If a recent Eater article is to be believed, the trend is reversing: 2019 will be the year of seeing the bird. All of it. Like the dead birds one finds fallen to ruin upon city sidewalks, but on your plate, maybe with feathers, maybe not. The point is to evoke the bird as it was in life, which makes it seem all the more dead.

Strategies vary. Copenhagen culinary destination Noma’s menu recently included a fried mallard wing with feathers and arctic thyme salt. Perhaps worse was the duck brain served with duck beak so that guests might experience the vicarious joys of being trapped in a park with no food stands.

At Coi, in San Francisco, diners were served mallard garnished with feathered wings in what appears to be a bath milk.

Chicago restaurant Smyth served dirge of bird for dinner.

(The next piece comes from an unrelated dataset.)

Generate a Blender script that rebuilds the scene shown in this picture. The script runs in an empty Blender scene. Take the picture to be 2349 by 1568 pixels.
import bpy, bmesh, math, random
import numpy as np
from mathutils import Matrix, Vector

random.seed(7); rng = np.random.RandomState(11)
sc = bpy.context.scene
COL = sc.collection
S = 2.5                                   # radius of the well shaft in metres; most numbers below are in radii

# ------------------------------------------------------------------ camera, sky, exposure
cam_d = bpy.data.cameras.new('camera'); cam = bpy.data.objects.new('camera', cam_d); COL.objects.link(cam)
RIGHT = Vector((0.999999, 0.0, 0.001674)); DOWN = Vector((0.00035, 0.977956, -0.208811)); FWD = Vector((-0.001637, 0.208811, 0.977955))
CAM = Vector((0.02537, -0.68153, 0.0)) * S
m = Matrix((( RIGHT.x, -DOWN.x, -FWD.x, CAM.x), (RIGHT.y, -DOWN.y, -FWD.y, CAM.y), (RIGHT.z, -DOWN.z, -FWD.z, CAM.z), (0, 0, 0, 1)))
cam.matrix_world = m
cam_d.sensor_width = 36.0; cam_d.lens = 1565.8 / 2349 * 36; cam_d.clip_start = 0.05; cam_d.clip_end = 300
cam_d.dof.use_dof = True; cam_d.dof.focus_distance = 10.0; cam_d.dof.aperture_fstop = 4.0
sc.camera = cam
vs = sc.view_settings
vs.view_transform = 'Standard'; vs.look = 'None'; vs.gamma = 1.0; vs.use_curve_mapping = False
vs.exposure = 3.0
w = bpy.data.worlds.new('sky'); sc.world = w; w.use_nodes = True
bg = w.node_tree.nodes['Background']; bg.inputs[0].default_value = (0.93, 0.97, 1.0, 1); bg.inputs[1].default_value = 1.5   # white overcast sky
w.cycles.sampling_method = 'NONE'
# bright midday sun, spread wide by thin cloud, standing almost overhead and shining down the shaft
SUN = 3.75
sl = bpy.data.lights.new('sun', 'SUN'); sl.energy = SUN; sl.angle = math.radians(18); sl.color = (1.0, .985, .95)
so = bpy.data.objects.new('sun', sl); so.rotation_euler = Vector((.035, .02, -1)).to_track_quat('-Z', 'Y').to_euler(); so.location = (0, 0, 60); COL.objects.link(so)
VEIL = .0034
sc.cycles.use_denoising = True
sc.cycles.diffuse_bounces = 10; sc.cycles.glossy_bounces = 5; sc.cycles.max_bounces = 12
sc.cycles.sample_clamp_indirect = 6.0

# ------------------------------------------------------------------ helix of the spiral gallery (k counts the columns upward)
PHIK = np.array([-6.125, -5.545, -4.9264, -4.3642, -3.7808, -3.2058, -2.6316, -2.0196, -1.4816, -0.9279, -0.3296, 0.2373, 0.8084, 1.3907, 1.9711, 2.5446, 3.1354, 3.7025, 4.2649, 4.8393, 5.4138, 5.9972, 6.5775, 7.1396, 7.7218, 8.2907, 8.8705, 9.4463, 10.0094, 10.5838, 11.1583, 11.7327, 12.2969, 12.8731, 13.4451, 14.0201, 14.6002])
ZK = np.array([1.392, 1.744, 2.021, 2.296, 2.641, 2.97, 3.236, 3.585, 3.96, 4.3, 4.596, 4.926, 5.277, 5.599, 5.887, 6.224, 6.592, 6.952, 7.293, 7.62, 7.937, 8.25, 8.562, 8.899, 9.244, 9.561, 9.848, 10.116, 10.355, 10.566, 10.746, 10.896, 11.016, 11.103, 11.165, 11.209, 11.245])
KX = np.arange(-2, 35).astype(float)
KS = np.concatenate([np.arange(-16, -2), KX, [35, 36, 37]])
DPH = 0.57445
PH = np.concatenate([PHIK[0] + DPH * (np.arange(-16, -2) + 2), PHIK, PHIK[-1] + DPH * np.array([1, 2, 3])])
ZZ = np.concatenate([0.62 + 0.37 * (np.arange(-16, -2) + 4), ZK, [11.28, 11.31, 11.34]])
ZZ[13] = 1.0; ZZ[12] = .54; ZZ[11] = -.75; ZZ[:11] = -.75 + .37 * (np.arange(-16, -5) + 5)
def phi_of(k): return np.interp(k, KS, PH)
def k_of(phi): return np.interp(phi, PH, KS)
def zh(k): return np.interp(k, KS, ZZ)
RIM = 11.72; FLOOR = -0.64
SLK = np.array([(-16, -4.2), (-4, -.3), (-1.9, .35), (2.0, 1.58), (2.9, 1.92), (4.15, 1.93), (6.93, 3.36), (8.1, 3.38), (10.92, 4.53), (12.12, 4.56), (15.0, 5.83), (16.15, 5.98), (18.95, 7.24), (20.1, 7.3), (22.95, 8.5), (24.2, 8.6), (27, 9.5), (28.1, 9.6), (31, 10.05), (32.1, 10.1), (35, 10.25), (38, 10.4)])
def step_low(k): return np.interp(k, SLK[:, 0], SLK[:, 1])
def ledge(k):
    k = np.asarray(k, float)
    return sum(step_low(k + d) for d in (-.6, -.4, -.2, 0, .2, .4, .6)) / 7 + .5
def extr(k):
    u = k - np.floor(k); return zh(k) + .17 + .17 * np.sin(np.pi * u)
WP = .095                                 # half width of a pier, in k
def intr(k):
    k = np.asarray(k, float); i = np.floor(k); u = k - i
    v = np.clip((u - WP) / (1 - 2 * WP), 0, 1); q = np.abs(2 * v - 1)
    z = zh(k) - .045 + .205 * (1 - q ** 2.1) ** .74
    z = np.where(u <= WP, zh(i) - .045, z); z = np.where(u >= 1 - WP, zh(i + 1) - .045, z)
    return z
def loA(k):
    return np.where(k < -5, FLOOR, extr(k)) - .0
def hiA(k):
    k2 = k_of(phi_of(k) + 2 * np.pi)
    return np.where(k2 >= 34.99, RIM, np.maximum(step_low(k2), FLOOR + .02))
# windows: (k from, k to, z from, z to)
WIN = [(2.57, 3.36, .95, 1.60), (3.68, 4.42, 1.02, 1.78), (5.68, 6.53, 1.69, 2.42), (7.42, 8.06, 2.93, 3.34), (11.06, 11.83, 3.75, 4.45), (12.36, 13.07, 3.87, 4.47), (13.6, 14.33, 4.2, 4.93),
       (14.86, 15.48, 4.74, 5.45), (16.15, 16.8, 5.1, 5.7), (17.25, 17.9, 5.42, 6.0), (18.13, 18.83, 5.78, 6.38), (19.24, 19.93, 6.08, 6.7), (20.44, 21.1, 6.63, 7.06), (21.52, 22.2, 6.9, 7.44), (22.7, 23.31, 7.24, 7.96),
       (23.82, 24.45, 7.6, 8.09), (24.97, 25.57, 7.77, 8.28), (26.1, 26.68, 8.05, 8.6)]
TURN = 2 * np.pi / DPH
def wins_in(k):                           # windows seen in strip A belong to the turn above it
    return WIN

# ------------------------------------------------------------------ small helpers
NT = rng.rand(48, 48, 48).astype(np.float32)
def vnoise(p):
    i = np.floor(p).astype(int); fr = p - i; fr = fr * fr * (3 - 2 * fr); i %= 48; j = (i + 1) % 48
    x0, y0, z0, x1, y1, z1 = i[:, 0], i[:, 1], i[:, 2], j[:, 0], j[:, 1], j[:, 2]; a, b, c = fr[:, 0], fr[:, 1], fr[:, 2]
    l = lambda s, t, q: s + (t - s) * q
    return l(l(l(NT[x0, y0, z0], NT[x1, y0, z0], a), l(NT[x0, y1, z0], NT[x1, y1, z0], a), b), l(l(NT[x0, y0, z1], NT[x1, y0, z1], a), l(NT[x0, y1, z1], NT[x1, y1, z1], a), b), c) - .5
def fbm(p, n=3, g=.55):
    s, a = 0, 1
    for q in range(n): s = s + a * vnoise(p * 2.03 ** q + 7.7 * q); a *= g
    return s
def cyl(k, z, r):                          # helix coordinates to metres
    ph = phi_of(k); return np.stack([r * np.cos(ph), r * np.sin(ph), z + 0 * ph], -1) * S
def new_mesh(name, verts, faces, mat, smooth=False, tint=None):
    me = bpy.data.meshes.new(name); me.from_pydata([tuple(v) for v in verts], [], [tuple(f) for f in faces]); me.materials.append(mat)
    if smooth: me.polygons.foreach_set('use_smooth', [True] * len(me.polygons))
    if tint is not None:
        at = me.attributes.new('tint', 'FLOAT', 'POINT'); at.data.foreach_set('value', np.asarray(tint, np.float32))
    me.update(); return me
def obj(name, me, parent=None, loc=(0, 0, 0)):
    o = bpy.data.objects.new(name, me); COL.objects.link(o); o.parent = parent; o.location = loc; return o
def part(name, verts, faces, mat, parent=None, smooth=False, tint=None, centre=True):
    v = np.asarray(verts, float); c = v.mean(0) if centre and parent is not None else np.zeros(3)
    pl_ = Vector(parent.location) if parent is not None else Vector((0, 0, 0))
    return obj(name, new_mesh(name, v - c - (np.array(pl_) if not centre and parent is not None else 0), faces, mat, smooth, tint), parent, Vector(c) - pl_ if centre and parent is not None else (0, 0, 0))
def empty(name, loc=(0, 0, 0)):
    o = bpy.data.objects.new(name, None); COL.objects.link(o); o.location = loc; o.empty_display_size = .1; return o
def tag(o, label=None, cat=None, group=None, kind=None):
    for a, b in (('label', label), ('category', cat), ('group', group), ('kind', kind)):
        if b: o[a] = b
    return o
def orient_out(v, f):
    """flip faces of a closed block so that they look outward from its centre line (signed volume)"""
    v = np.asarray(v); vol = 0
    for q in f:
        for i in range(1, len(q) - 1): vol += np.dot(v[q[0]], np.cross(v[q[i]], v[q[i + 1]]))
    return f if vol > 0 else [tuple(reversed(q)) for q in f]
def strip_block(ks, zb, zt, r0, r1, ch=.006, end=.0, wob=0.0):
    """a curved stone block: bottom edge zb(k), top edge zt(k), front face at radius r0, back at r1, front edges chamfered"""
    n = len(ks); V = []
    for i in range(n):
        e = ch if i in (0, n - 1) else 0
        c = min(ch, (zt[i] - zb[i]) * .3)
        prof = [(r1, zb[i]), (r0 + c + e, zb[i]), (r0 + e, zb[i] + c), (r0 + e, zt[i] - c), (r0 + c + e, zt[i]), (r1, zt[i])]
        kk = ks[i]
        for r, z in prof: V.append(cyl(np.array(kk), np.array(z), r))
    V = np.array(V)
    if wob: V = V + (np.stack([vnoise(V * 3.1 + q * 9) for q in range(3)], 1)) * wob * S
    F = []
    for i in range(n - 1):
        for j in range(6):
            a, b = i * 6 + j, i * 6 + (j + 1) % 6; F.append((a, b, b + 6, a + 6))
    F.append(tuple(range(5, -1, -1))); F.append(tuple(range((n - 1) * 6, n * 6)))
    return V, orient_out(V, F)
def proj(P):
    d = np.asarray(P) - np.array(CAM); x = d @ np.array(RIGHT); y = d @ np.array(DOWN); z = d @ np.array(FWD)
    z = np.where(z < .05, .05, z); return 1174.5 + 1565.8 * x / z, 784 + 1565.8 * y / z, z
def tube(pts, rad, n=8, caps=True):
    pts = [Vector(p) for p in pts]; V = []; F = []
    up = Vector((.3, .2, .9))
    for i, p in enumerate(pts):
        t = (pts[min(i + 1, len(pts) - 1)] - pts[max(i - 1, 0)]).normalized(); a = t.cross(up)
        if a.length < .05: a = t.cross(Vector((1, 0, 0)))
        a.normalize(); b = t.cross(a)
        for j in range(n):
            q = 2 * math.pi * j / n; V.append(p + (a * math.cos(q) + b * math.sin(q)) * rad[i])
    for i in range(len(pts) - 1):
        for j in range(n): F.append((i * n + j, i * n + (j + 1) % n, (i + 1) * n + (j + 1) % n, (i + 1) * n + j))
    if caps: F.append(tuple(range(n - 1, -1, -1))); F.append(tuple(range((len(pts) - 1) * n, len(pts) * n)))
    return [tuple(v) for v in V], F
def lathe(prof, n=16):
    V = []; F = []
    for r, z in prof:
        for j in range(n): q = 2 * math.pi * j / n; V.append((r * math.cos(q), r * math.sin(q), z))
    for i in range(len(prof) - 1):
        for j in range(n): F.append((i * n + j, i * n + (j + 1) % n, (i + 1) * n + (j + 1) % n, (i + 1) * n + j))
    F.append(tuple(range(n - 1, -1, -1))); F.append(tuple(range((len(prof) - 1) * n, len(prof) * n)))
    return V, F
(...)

These are all dining establishments that put out complicated food; I’m sure their paths toward serving bird-that-just-looks-like-bird were more tortuous than the finished product implies. But this food trend’s capacity to catch on resides in its simplicity. What initially just seemed like more bird is in fact also, from a diner’s standpoint, more effort, more money, and more feet. I imagine that could also be delicious, sensuous, stamina-inducing, and, who knows, Squab Served With Its Own Funeral Pyre might cause some to abandon meat all together.